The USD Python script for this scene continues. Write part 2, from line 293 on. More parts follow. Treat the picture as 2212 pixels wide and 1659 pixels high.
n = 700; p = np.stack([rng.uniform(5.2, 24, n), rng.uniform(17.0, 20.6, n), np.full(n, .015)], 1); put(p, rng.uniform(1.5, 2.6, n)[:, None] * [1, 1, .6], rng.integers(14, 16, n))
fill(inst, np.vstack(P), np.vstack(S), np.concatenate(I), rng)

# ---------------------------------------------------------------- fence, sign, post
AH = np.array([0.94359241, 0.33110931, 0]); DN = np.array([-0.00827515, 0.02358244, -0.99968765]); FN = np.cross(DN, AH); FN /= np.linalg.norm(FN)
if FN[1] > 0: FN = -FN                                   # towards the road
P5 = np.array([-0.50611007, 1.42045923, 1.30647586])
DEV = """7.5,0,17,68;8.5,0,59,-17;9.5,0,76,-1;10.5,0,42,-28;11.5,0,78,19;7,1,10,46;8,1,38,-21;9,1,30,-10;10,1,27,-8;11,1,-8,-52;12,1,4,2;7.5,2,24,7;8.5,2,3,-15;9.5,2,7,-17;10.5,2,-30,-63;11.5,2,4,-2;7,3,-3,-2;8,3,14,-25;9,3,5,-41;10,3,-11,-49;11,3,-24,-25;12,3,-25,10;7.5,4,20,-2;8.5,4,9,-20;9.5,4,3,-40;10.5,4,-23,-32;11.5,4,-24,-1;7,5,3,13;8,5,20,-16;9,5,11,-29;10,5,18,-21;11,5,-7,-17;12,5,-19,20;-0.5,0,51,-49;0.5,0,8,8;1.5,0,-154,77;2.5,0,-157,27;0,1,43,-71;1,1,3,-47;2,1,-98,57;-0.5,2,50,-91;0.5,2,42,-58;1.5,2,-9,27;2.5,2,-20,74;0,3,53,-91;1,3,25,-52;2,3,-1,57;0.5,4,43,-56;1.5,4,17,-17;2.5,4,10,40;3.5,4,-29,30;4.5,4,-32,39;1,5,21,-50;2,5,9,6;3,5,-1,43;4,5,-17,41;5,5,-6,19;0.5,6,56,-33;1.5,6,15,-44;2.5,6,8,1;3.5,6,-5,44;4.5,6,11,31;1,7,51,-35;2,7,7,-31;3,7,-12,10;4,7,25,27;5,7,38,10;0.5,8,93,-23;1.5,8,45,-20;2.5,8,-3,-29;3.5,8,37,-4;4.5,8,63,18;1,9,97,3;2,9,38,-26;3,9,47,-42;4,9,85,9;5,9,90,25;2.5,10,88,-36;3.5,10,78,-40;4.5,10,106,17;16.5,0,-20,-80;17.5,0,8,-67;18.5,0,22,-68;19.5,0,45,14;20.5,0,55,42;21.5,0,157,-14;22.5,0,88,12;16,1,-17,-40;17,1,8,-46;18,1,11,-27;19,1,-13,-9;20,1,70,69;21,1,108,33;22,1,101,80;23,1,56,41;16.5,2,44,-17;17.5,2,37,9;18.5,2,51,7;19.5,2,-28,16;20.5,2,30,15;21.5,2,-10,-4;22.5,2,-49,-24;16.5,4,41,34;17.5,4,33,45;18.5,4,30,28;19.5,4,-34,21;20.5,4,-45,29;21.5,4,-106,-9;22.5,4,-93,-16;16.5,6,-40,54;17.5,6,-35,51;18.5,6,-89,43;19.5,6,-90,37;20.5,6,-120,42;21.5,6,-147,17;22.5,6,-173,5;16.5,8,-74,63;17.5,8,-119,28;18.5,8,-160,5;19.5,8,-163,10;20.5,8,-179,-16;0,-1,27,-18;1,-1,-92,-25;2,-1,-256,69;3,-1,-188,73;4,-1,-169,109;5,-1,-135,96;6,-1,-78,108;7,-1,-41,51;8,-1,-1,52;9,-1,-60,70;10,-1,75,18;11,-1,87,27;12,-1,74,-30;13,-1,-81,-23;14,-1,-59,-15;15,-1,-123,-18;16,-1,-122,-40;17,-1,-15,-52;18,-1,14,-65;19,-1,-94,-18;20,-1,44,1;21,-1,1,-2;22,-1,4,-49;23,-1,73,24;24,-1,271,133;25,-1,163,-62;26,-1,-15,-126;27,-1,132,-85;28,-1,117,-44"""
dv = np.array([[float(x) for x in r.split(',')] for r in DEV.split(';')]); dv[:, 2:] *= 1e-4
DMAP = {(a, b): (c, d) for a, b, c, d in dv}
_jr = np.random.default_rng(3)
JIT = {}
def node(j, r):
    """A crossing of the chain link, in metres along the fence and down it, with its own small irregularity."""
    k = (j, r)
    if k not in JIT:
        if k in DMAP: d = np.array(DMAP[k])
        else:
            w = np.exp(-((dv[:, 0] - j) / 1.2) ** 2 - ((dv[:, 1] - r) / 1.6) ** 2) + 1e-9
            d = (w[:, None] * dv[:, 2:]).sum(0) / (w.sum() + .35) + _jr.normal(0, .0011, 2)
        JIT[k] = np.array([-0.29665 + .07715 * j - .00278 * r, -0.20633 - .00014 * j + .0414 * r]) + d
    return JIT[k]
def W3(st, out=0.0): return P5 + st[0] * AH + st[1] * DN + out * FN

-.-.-

TO BE DONE → Your task is to repeat the data exactly; please include every line.

REPLY TO THE EXERCISE →
The USD Python script for this scene continues. Write part 2, from line 293 on. More parts follow. Treat the picture as 2212 pixels wide and 1659 pixels high.
n = 700; p = np.stack([rng.uniform(5.2, 24, n), rng.uniform(17.0, 20.6, n), np.full(n, .015)], 1); put(p, rng.uniform(1.5, 2.6, n)[:, None] * [1, 1, .6], rng.integers(14, 16, n))
fill(inst, np.vstack(P), np.vstack(S), np.concatenate(I), rng)

# ---------------------------------------------------------------- fence, sign, post
AH = np.array([0.94359241, 0.33110931, 0]); DN = np.array([-0.00827515, 0.02358244, -0.99968765]); FN = np.cross(DN, AH); FN /= np.linalg.norm(FN)
if FN[1] > 0: FN = -FN                                   # towards the road
P5 = np.array([-0.50611007, 1.42045923, 1.30647586])
DEV = """7.5,0,17,68;8.5,0,59,-17;9.5,0,76,-1;10.5,0,42,-28;11.5,0,78,19;7,1,10,46;8,1,38,-21;9,1,30,-10;10,1,27,-8;11,1,-8,-52;12,1,4,2;7.5,2,24,7;8.5,2,3,-15;9.5,2,7,-17;10.5,2,-30,-63;11.5,2,4,-2;7,3,-3,-2;8,3,14,-25;9,3,5,-41;10,3,-11,-49;11,3,-24,-25;12,3,-25,10;7.5,4,20,-2;8.5,4,9,-20;9.5,4,3,-40;10.5,4,-23,-32;11.5,4,-24,-1;7,5,3,13;8,5,20,-16;9,5,11,-29;10,5,18,-21;11,5,-7,-17;12,5,-19,20;-0.5,0,51,-49;0.5,0,8,8;1.5,0,-154,77;2.5,0,-157,27;0,1,43,-71;1,1,3,-47;2,1,-98,57;-0.5,2,50,-91;0.5,2,42,-58;1.5,2,-9,27;2.5,2,-20,74;0,3,53,-91;1,3,25,-52;2,3,-1,57;0.5,4,43,-56;1.5,4,17,-17;2.5,4,10,40;3.5,4,-29,30;4.5,4,-32,39;1,5,21,-50;2,5,9,6;3,5,-1,43;4,5,-17,41;5,5,-6,19;0.5,6,56,-33;1.5,6,15,-44;2.5,6,8,1;3.5,6,-5,44;4.5,6,11,31;1,7,51,-35;2,7,7,-31;3,7,-12,10;4,7,25,27;5,7,38,10;0.5,8,93,-23;1.5,8,45,-20;2.5,8,-3,-29;3.5,8,37,-4;4.5,8,63,18;1,9,97,3;2,9,38,-26;3,9,47,-42;4,9,85,9;5,9,90,25;2.5,10,88,-36;3.5,10,78,-40;4.5,10,106,17;16.5,0,-20,-80;17.5,0,8,-67;18.5,0,22,-68;19.5,0,45,14;20.5,0,55,42;21.5,0,157,-14;22.5,0,88,12;16,1,-17,-40;17,1,8,-46;18,1,11,-27;19,1,-13,-9;20,1,70,69;21,1,108,33;22,1,101,80;23,1,56,41;16.5,2,44,-17;17.5,2,37,9;18.5,2,51,7;19.5,2,-28,16;20.5,2,30,15;21.5,2,-10,-4;22.5,2,-49,-24;16.5,4,41,34;17.5,4,33,45;18.5,4,30,28;19.5,4,-34,21;20.5,4,-45,29;21.5,4,-106,-9;22.5,4,-93,-16;16.5,6,-40,54;17.5,6,-35,51;18.5,6,-89,43;19.5,6,-90,37;20.5,6,-120,42;21.5,6,-147,17;22.5,6,-173,5;16.5,8,-74,63;17.5,8,-119,28;18.5,8,-160,5;19.5,8,-163,10;20.5,8,-179,-16;0,-1,27,-18;1,-1,-92,-25;2,-1,-256,69;3,-1,-188,73;4,-1,-169,109;5,-1,-135,96;6,-1,-78,108;7,-1,-41,51;8,-1,-1,52;9,-1,-60,70;10,-1,75,18;11,-1,87,27;12,-1,74,-30;13,-1,-81,-23;14,-1,-59,-15;15,-1,-123,-18;16,-1,-122,-40;17,-1,-15,-52;18,-1,14,-65;19,-1,-94,-18;20,-1,44,1;21,-1,1,-2;22,-1,4,-49;23,-1,73,24;24,-1,271,133;25,-1,163,-62;26,-1,-15,-126;27,-1,132,-85;28,-1,117,-44"""
dv = np.array([[float(x) for x in r.split(',')] for r in DEV.split(';')]); dv[:, 2:] *= 1e-4
DMAP = {(a, b): (c, d) for a, b, c, d in dv}
_jr = np.random.default_rng(3)
JIT = {}
def node(j, r):
    """A crossing of the chain link, in metres along the fence and down it, with its own small irregularity."""
    k = (j, r)
    if k not in JIT:
        if k in DMAP: d = np.array(DMAP[k])
        else:
            w = np.exp(-((dv[:, 0] - j) / 1.2) ** 2 - ((dv[:, 1] - r) / 1.6) ** 2) + 1e-9
            d = (w[:, None] * dv[:, 2:]).sum(0) / (w.sum() + .35) + _jr.normal(0, .0011, 2)
        JIT[k] = np.array([-0.29665 + .07715 * j - .00278 * r, -0.20633 - .00014 * j + .0414 * r]) + d
    return JIT[k]
def W3(st, out=0.0): return P5 + st[0] * AH + st[1] * DN + out * FN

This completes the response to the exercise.